The Ville Neighborhood Overview

Information concerning the neighborhood history, characteristics, institutions and organizations, planning and development.

Location

The Ville is situated just northwest of downtown St. Louis, and covers a roughly nine-by-five-block area. This area is bounded by Taylor Avenue on the West, St. Louis Avenue on the North, Sarah Street on the East, and Martin Luther King Drive on the South.

History

The Ville traces its name back to when the area was called Elleardsville after a prominent resident of the area, Charles Elleard, who once owned the Ville land. St. Louis annexed this area in 1876. Originally home to German and Irish immigrants and a small proportion of African Americans, the Ville is most widely recognized for the strength of the African-American community that developed in the neighborhood by 1930. The Ville’s rise to the status of St.
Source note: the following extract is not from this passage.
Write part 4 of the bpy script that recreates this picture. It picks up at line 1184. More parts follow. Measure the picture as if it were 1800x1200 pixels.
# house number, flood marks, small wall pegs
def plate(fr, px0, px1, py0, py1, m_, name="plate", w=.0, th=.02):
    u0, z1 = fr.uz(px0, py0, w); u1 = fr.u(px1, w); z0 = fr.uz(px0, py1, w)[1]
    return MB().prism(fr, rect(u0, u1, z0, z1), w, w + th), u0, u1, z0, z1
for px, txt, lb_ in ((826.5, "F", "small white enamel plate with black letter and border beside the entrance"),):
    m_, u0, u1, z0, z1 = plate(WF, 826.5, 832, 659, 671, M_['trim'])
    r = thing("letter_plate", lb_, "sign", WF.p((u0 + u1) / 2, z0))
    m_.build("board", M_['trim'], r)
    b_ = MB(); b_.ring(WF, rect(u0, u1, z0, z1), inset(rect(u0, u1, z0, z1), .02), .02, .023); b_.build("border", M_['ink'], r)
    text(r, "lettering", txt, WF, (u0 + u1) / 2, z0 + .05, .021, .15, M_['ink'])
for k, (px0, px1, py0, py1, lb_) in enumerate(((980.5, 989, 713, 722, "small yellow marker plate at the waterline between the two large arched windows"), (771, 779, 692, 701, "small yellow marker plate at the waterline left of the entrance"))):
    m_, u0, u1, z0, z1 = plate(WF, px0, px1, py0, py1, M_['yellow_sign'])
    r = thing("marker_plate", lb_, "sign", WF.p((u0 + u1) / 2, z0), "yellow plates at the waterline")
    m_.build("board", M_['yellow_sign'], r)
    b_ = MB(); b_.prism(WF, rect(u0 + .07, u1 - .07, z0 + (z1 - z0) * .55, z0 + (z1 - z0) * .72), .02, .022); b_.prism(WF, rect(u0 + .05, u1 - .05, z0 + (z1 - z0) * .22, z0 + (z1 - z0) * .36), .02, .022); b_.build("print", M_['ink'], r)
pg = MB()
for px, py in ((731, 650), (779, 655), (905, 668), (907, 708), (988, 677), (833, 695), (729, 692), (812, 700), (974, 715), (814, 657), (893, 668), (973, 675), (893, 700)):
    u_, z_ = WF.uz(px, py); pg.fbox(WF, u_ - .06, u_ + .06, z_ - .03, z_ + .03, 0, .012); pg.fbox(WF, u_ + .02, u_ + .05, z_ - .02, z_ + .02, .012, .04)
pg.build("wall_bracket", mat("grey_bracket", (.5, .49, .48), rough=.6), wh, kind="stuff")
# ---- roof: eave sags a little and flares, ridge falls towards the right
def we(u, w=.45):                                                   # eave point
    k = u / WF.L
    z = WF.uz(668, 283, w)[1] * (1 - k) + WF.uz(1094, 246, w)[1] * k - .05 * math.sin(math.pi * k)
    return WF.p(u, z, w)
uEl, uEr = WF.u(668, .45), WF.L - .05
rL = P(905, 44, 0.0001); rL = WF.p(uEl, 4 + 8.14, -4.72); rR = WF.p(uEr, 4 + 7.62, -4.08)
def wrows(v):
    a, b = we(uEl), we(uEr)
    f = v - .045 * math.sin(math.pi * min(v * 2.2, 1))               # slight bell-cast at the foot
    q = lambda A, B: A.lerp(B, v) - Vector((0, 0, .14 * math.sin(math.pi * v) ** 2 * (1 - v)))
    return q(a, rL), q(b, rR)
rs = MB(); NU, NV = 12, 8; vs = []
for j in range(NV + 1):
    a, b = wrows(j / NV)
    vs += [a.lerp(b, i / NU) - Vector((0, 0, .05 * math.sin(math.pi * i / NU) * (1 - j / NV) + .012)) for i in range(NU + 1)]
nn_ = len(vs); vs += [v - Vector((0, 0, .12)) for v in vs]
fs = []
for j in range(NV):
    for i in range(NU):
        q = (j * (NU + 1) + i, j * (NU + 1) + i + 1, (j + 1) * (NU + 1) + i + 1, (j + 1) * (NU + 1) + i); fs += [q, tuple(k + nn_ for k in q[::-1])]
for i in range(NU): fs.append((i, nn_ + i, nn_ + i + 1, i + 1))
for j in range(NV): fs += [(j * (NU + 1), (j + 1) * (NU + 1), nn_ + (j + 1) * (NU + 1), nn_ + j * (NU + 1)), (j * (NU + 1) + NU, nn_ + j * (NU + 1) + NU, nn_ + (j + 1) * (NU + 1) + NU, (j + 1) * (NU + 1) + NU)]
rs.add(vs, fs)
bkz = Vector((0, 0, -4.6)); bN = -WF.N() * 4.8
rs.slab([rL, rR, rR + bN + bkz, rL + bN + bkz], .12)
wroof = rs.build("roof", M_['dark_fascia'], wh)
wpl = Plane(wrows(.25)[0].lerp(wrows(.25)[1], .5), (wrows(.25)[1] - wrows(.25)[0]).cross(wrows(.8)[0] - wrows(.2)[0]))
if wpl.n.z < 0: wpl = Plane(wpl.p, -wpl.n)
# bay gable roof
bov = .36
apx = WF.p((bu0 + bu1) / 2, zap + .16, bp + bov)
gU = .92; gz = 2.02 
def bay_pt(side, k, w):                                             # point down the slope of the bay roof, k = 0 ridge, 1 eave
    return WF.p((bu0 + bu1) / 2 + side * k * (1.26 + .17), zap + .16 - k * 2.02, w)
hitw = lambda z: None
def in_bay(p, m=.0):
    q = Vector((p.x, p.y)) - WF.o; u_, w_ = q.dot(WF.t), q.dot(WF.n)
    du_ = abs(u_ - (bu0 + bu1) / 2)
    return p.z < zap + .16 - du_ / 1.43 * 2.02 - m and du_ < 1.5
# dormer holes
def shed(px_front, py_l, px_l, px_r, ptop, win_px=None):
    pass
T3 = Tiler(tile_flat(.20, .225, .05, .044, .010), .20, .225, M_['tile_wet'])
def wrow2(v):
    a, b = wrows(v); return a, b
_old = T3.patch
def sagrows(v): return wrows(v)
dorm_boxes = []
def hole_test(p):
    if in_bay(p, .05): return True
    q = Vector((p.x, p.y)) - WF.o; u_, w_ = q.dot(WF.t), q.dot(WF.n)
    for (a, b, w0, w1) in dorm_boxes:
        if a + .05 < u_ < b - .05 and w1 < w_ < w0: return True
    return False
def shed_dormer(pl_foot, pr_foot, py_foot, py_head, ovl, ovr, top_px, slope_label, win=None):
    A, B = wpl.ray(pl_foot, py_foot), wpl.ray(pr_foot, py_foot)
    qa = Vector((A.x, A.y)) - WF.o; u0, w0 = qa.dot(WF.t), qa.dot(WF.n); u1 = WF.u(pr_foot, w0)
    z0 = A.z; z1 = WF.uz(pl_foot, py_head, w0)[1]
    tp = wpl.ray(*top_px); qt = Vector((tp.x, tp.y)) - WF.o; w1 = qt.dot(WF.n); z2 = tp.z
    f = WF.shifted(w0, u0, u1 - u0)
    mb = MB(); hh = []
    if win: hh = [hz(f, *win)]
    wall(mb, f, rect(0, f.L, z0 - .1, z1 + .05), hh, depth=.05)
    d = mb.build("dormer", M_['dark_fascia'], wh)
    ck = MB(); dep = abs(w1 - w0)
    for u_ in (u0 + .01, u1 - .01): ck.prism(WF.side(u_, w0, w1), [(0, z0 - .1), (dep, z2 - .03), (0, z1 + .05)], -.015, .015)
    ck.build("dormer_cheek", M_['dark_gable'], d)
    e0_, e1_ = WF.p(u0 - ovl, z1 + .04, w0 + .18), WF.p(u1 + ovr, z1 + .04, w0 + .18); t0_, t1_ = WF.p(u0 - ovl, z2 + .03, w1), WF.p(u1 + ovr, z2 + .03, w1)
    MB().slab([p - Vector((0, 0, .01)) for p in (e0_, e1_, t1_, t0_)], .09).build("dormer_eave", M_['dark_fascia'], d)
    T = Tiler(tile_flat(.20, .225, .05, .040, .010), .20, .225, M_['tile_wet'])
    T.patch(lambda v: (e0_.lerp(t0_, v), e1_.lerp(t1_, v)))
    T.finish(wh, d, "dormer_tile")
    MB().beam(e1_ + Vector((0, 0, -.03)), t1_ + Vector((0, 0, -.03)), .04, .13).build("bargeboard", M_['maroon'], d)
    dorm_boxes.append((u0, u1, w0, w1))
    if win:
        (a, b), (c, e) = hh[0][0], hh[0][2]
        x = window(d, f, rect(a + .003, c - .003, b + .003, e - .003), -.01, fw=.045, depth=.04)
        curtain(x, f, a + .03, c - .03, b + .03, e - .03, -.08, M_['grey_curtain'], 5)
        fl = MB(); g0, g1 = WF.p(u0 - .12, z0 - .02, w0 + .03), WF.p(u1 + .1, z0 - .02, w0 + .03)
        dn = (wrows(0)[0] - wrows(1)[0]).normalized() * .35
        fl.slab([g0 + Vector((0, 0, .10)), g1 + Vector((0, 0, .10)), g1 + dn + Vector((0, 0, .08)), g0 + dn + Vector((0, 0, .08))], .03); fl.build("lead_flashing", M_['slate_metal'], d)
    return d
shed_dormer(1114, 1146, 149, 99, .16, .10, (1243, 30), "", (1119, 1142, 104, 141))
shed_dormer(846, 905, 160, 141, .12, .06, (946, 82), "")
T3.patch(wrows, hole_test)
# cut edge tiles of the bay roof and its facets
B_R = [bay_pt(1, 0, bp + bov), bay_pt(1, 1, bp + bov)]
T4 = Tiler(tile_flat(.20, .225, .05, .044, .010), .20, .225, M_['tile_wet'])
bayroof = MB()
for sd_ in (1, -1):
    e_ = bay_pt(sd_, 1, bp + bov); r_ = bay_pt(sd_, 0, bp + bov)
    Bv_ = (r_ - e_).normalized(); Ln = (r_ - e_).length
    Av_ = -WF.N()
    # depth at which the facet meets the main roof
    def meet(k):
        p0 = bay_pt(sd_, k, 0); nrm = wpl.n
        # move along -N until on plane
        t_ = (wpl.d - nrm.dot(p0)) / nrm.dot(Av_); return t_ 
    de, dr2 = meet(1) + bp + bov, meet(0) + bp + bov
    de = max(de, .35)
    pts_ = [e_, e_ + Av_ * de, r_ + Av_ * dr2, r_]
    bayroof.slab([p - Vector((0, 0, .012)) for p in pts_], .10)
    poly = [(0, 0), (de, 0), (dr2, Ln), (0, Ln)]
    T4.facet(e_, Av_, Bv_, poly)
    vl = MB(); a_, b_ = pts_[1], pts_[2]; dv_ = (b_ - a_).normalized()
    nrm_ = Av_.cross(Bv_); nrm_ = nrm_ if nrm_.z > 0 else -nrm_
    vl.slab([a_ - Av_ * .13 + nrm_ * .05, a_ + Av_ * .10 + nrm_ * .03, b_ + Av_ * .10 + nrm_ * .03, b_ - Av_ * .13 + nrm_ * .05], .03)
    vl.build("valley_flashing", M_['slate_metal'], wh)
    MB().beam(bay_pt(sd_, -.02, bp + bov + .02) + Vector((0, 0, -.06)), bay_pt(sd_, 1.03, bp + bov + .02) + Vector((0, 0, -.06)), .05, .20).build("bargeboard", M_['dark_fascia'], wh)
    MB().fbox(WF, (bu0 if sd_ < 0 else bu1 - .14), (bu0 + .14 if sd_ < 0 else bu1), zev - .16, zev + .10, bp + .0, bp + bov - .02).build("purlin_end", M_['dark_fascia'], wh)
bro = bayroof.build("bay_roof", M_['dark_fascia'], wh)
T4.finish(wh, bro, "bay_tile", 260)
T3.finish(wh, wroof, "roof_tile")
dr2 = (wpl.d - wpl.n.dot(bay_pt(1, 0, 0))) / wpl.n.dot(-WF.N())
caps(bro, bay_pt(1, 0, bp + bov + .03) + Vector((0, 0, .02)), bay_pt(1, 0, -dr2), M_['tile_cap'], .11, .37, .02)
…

Louis’ premier African-American neighborhood was due partly to the great institutions and business that were locating in the Ville area, but also largely to the shaping forces of racial restrictive covenants in parts of St. Louis. At a time when these covenants barred blacks and other minorities access to purchasing homes in much of St. Louis, the Ville was able to withstand these pressures and its population rose in response to 95% African-American. The Ville, at this point in time, was a neighborhood that educated, housed, and entertained a stable cross section of economic classes within the African-American community. Since the 1948 Supreme Court ruling that restrictive covenants were unconstitutional, the population in the Ville has suffered from steady decline. Between 1950 and 1970, the total population in the Ville dropped by nearly 38 percent.